L'accusation lancée de Benghazi où l'on fait normalement de la propagande est devenue une affirmation dans la bouche de M. Ocampo qui a indiqué disposer «d'informations pouvant attester que le pouvoir libyen aurait fait distribuer aux soldats des stimulants sexuels de type Viagra». Une affirmation mensongère. Les organisations internationales sérieuses comme Human Rights Watch, ou Amnesty International n'ont constaté rien de tel. Mieux, le chef de la commission d'enquête de l'Onu, Mahmoud Cherif Bassiouni, a rejeté ces accusations en relevant que les récits relatifs aux viols et au Viagra étaient le fait des gens de Benghazi «dans un contexte d'hystérie collective». M. Ocampo a cessé, après cette mise au point, de parler de «l'arme du viol» mais l'incident est révélateur de sa manière de fonctionner. En politique, en propagandiste et non en homme de justice.

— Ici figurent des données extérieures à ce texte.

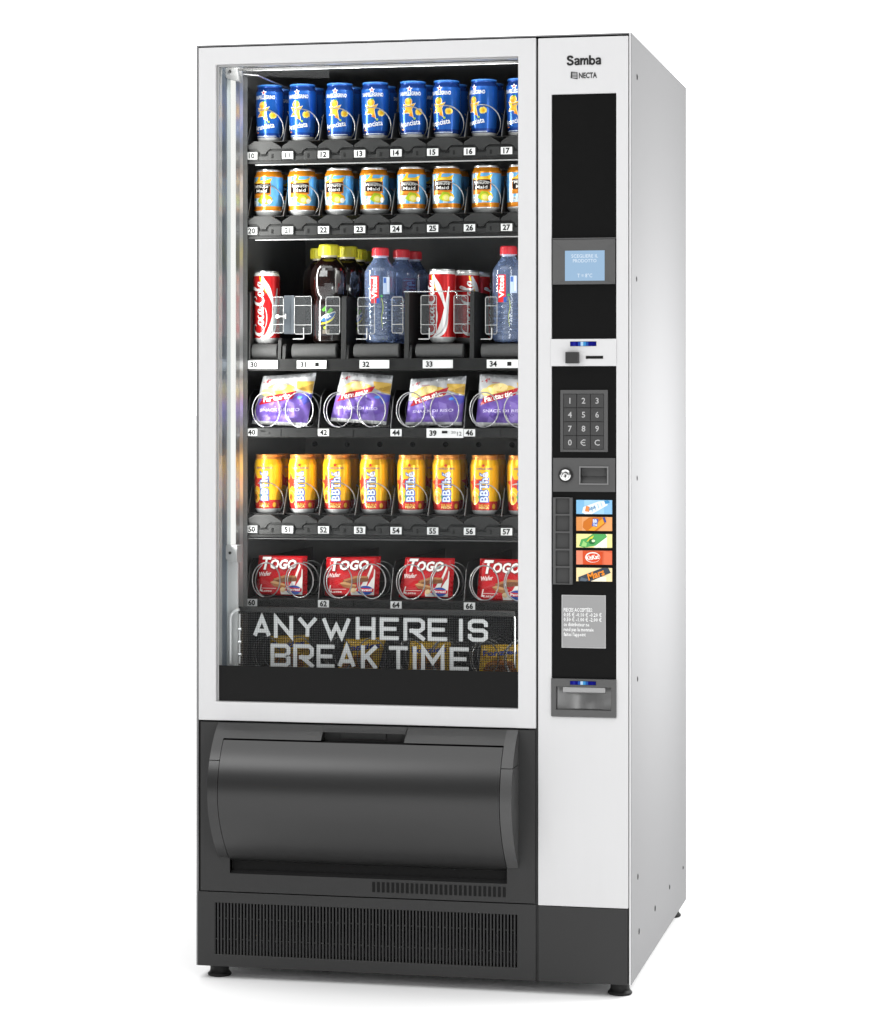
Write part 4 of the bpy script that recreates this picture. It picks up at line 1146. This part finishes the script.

Dire le droit au lieu de faire de la politique

De fait, M. Ocampo discrédite la justice internationale. Que M. Ping parle de lui comme d'une «blague» et la CPI serait sans doute beaucoup plus crédible sans lui. «Nous sommes contre l'impunité. Nous sommes pour la lutte contre l'impunité. 31 pays africains font partie de la Cour pénale internationale mais nous sommes contre la manière dont elle fonctionne », a-t-il noté. Le procureur de la Cour pénale internationale (CPI) Luis Moreno-Ocampo « ne condamne que des Africains, il ne juge que des Africains. En Afghanistan, au Pakistan, à Gaza, en Tchétchénie... Au Sri Lanka. Il n'y a qu'en Afrique qu'il y a des problèmes ? C'est la question qu'on se pose? Il existe trois tribunaux internationaux (Yougoslavie, Rwanda...) Vous les voyez (les magistrats) à la télé comme Ocampo. Vous les voyez en train de parader. On lui dit de lire le droit, pas de faire la politique. Comme l'a dit un dirigeant: +Ocampo, it's a joke+ (Ocampo c'est une blague)».